Der wohl bedeutendste Politiker der deutschen Nachkriegsgeschichte, Willi Brandt, wurde dagegen lange angefeindet, weil er Deutschland unter dem verbrecherischen Nazi-Regime verlassen und es aus dem Ausland bekämpft hatte: Plakate zeigen ihn als bekennenden Flüchtling. Das Künstlerkollektiv Ubuntu Passion Art erinnert mit dem Video „Recht auf Streben nach Glück“ auch daran, dass Deutsche noch vor kurzem „ihr“ Land verlassen haben: Im Video erzählen DDR-Bürger*innen dramatische Geschichten über lebensgefährliche Fluchten über die Ostsee oder die Spree in den damals noch goldenen Westen.
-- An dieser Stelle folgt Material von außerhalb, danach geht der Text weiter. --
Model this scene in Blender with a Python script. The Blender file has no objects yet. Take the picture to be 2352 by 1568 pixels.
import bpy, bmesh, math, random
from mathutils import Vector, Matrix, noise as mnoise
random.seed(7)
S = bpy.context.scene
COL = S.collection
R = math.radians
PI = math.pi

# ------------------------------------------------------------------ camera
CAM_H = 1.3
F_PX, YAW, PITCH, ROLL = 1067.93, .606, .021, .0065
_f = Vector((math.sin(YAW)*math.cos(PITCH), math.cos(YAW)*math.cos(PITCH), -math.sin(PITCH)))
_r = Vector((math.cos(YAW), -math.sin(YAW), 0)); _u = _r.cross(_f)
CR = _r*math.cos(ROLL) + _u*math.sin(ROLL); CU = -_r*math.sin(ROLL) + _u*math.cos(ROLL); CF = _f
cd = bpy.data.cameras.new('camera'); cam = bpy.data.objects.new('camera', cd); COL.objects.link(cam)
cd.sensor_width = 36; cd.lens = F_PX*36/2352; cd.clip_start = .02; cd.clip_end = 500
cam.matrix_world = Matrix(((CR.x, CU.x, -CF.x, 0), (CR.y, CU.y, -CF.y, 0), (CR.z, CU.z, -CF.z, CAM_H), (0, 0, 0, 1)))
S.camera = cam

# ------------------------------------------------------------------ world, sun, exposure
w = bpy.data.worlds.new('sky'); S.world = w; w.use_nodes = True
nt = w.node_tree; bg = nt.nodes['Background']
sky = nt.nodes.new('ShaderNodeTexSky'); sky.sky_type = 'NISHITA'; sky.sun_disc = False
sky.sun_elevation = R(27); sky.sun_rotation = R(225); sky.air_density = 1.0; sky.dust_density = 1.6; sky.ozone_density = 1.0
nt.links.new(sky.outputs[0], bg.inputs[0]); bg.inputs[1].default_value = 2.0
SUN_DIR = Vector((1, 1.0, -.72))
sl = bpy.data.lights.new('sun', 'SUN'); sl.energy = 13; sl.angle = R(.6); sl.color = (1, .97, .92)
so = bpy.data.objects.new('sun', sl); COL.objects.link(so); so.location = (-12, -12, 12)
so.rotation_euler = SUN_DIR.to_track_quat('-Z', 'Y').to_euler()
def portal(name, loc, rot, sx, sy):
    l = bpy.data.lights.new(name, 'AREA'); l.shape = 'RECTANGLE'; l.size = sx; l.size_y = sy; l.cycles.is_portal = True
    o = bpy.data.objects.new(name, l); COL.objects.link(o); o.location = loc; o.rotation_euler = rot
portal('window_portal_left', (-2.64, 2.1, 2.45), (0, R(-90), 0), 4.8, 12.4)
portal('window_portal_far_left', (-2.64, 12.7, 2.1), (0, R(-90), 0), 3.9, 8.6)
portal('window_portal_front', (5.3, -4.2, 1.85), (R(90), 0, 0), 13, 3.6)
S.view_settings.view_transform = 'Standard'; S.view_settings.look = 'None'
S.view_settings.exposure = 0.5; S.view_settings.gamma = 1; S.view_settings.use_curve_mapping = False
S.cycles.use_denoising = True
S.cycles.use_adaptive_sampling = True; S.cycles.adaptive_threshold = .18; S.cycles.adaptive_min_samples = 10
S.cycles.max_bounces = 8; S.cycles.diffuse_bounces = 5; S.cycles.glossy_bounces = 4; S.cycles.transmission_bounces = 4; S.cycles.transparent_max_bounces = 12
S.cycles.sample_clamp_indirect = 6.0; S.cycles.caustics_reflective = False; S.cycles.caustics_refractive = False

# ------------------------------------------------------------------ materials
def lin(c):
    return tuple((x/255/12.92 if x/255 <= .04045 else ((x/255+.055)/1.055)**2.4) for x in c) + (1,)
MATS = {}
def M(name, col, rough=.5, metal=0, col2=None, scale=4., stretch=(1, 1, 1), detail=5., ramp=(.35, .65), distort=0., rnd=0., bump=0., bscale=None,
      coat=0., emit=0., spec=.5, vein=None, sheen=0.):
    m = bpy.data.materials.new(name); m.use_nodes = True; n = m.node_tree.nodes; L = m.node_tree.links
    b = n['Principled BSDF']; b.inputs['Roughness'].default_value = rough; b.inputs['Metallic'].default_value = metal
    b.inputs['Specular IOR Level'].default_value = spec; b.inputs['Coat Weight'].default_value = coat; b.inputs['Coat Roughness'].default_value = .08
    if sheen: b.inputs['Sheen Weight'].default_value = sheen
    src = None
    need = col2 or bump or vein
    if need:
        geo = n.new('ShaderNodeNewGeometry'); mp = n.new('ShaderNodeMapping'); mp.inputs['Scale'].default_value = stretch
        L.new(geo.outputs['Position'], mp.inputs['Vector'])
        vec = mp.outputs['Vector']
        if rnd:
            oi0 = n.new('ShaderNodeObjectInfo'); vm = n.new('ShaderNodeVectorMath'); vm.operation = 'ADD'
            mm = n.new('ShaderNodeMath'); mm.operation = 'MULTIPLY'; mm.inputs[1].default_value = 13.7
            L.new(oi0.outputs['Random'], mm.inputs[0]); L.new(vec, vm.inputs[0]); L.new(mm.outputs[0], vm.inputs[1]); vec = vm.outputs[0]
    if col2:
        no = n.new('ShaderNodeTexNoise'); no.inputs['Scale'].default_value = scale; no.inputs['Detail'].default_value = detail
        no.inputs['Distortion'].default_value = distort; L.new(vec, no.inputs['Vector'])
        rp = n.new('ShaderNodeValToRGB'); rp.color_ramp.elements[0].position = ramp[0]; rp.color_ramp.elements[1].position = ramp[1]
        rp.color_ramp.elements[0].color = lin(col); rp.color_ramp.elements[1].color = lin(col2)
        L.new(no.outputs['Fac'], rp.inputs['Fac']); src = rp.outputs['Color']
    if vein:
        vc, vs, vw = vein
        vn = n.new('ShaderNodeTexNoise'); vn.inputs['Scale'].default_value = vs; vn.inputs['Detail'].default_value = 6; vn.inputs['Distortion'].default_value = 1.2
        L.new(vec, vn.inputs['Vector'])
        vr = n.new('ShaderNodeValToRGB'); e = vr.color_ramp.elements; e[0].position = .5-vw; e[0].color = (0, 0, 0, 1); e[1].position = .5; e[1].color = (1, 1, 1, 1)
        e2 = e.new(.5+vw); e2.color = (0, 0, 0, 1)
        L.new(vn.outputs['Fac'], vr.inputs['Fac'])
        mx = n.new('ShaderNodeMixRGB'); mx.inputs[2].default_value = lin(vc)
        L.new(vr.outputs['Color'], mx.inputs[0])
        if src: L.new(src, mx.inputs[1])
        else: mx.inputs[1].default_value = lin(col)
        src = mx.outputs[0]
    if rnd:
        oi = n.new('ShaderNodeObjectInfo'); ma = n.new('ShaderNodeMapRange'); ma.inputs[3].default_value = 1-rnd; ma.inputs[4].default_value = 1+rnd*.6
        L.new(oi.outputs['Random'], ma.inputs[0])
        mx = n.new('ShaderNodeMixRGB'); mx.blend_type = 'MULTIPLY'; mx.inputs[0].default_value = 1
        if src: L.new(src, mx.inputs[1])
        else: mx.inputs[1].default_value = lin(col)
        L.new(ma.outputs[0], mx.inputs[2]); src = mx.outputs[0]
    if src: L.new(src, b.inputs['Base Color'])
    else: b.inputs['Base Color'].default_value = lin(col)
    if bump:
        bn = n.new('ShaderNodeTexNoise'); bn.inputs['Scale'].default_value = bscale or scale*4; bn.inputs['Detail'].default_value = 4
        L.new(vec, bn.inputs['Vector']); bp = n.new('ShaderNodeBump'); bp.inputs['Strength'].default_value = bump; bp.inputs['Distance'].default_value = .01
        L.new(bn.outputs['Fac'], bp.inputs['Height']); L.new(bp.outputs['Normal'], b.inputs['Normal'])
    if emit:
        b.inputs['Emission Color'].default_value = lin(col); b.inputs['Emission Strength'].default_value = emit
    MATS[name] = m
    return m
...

Sind solche Fluchtgeschichten nicht vergleichbar mit dem, was heute auf dem Mittelmeer geschieht? Haben wir wohlhabenden Deutschen mit unserer Kolonialgeschichte keine Verantwortung gegenüber Menschen, die aufgrund unserer Lebensweise ihre Heimat verlieren? Haben wir Menschen nicht alle das Recht, nach Glück zu streben? Ein hoffnungsvolles Signal senden die hohen hinterleuchteten Portraits an den Wänden: Sehr schöne Aufnahmen von durchschnittlichen, also ethnisch vielfältigen Frankfurter*innen in ihrem Zuhause.

Gegen die derzeit akute Angst vor „Überfremdung“, vor Reparationsforderungen, vor Veränderungen im globalen Machtgefüge hilft Aufklärung: Deshalb ist diese Ausstellung im Historischen Museum ein großer Schritt in die richtige Richtung. Schön und konsequent wäre es, wenn auch in der „Bibliothek der Generationen“ auf der gleichen Ausstellungsebene mehr „eigeplackte“ Frankfurter*innen vertreten wären und damit geehrt werden würden. Denn wir alle tragen doch zu unserem Frankfurt bei, jede*r auf ihre oder seine Weise. Schade, dass die Perspektive jüdischer Frankfurter*innen kaum vorkommt. Auch sie sind ja wieder von rassistischer Bedrohung betroffen.

Ein spannendes Begleitprogramm verspricht weitere Einsichten in den Stand der De-Kolonisierung Frankfurts – und Deutschlands: Besuchen oder Streamen!